Das eigentliche Hauptaugenmerk, die Entwürfe, rücken trotz allem nicht in den Hintergrund. Begleitend zur Filmmusik von Ha-Yang Kim und Michael Galbe kommen sie bestens zur Geltung. Der Einsatz von Slow-Motion-Aufnahmen wirkt beinahe surreal, eingesetzte Materialien und Stoffe werden in der Nahaufnahme fokussiert – ein Fest für die Augen. Ein begeistertes Raunen geht durch den Kinosaal, Bravo. Der Szenenschnitt von Julio C Perez IV? Unbedingt zu betonen!
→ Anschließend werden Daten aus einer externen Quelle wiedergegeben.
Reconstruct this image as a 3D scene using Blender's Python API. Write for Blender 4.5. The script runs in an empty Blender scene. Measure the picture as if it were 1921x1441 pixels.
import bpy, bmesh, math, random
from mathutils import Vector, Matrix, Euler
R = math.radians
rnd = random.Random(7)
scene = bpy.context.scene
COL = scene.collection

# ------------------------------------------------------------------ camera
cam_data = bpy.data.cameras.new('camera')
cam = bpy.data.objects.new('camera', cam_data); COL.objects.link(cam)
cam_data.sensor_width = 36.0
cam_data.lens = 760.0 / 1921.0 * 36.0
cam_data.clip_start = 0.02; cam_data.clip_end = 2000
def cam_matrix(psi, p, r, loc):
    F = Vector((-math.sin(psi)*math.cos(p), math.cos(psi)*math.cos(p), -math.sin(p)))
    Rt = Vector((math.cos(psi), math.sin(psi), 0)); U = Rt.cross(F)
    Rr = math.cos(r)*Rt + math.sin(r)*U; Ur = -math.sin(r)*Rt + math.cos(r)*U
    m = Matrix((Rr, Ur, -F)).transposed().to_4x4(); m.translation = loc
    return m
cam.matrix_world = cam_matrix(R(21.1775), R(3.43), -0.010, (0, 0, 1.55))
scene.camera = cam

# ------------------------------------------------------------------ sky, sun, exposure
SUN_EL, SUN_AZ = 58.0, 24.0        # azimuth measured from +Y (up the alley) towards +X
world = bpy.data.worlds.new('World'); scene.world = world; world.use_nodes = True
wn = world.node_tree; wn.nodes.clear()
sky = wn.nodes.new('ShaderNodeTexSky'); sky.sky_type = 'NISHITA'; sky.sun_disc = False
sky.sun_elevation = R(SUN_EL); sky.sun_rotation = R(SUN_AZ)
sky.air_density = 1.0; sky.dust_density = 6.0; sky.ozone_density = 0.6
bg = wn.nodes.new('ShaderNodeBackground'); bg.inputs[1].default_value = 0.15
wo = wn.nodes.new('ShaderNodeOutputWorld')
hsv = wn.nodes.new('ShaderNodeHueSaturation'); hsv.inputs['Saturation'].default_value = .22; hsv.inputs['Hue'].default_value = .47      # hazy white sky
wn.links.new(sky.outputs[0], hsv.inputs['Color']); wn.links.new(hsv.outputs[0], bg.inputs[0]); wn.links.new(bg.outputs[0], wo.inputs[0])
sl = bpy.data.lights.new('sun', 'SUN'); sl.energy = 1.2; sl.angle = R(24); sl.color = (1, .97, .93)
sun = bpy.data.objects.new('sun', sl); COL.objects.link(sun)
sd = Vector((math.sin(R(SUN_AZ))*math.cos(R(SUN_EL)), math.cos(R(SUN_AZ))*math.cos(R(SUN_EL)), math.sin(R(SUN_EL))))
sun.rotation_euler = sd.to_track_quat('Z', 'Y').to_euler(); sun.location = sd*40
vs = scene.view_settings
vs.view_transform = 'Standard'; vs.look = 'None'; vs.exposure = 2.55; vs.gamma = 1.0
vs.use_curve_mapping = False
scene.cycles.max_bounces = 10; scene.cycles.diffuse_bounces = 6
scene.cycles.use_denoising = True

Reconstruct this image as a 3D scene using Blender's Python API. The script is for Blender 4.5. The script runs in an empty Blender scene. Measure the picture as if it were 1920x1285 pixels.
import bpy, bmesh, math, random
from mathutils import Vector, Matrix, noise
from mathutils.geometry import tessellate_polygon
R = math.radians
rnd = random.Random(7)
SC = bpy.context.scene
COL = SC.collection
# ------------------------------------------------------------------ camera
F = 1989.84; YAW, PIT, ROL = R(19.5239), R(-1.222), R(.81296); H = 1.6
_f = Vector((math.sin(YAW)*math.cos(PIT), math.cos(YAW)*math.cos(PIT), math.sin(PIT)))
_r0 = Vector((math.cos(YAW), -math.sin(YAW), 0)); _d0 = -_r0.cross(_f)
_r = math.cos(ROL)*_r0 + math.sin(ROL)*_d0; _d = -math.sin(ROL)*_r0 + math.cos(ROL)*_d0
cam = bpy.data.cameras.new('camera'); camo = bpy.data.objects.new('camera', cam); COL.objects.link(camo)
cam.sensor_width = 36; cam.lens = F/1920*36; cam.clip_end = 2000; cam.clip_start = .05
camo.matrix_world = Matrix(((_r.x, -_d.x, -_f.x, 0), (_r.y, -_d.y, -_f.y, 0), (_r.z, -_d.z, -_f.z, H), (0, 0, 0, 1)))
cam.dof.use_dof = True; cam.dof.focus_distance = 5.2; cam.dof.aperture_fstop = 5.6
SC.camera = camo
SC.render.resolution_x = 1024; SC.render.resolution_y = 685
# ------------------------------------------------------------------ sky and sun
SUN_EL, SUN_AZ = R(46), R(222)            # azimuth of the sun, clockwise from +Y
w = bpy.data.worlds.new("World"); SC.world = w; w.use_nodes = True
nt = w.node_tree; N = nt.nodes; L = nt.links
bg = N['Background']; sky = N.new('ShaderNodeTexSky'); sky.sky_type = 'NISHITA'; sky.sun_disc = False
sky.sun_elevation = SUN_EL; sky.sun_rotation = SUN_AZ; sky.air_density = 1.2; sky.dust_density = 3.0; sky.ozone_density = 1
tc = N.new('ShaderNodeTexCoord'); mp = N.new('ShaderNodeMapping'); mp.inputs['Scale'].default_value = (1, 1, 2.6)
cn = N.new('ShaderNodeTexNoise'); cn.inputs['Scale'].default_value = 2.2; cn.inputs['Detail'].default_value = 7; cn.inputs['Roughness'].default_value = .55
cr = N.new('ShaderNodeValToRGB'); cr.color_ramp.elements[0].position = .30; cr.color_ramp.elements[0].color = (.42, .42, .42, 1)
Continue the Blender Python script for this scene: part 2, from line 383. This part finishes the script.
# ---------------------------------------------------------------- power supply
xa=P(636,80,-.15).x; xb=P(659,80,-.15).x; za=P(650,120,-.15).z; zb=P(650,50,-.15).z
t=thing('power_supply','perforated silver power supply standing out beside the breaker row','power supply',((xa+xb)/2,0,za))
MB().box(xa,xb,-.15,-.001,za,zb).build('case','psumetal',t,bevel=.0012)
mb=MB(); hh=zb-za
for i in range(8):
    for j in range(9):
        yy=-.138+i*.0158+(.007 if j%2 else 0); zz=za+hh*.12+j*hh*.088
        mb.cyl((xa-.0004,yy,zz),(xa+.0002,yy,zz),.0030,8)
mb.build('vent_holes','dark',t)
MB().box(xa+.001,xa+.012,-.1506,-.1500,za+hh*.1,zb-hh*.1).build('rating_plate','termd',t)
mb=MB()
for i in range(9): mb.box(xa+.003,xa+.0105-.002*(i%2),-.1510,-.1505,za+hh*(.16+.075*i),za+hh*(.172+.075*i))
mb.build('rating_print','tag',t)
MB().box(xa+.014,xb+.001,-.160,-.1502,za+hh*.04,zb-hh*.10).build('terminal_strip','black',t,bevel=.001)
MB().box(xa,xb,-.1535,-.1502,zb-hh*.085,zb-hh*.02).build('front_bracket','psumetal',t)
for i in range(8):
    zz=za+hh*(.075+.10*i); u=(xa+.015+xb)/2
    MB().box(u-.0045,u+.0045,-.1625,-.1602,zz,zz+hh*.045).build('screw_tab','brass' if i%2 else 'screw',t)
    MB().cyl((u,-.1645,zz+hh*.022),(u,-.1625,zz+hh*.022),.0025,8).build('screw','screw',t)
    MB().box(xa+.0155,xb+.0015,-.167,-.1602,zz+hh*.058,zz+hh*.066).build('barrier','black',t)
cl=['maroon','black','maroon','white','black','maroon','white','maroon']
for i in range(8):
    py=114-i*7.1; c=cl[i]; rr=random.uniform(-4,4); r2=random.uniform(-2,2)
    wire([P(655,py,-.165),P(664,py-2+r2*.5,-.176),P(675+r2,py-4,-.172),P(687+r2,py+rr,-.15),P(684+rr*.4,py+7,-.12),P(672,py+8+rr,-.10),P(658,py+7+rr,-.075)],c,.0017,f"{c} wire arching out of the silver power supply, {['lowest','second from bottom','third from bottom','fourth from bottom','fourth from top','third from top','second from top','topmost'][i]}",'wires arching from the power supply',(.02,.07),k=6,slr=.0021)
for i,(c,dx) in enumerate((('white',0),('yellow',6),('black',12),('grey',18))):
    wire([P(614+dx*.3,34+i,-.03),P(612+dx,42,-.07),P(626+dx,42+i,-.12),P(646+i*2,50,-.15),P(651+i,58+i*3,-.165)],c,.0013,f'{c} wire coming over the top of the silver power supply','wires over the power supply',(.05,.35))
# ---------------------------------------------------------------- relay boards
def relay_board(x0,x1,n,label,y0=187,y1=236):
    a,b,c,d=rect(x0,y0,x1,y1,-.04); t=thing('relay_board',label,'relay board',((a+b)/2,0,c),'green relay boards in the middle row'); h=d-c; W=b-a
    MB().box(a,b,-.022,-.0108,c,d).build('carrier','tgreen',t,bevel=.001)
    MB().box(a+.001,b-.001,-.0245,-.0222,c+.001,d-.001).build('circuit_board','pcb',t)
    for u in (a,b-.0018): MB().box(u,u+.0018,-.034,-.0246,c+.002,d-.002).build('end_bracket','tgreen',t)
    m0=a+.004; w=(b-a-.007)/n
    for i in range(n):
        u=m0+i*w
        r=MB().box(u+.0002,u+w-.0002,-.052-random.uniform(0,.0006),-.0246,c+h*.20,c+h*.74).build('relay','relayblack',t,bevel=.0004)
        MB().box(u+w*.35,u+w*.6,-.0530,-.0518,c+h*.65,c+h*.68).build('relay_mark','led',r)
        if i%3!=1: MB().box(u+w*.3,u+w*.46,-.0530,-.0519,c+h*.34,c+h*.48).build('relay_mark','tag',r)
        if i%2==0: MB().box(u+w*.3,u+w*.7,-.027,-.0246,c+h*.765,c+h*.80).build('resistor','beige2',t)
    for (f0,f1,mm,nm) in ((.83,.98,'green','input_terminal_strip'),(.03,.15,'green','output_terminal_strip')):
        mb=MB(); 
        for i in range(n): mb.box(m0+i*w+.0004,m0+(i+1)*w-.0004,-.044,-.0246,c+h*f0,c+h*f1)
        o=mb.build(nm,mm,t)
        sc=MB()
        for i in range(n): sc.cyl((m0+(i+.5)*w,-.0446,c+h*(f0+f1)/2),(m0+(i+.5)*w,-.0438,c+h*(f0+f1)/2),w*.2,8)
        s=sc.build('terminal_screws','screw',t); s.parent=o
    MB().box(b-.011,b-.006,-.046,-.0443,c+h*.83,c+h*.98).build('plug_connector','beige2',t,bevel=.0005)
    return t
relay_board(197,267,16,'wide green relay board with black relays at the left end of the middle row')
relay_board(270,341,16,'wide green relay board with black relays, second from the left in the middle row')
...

Beinahe ironisch wird in Zeitlupe durch die Frontrow gezoomt, der ungeschönte Modezirkus in der Momentaufnahme: Anna Wintour samt Tochter, Sharon Stone oder die verstorbene L`Wrenn Scott – sie alle beklatschen die gelungene Premiere Rafs und sehen dabei ungewöhnlich gewöhnlich aus. Ich schließe mich mit etwa drei Jahren Verzögerung noch einmal an und beklatsche die Kollektion mit Standing Ovations: Der gelungene Film „Dior und Ich“ wird ebenfalls bejubelt, Modekino mal ganz anders!

Ab dem 25. Juni 2015 läuft der Film deutschlandweit im Kino, ich bin gespannt, was ihr von dem Umsetzung haltet!

PS: Den markanten Soundtrack des Films höre ich im Übrigen auf Spotify rauf und runter.

  • blomquist
    23. Juni 2015 at 18:15

    Ein so toller Film und ein sehr genauer Artikel darüber!

  • Felix
    23. Juni 2015 at 22:00

    Guter Überblick, danke! Steht ganz oben auf meiner Filmliste.

  • PeterKempe
    24. Juni 2015 at 08:31

    Wahnsinnig schön geschrieben und analysiert! Das ist es, warum Mode einen so ergreift – wegen des Mythos‘ Couture. Komischerweise wirkt Raf Simons für mich immer fremd und nie euphorisch. Vielleicht träumt er lieber für sich allein! Danke Julian, Monsieur Dior wäre stolz diesen Bericht zu lesen! Merci!

  • Siegmar
    24. Juni 2015 at 11:54

    wunderbarer Artikel Julian und macht noch mehr Lust darauf den Film zu sehen, Raf Simons gehört für mich zu den wirklichen “ Modeschöpfern “ ( ich mag den Ausdruck Designer im Bezug zur Mode nicht )und ich bin immer tief beeindruckt von seiner Arbeit und die Dior hat er zu neuen Höhen geführt.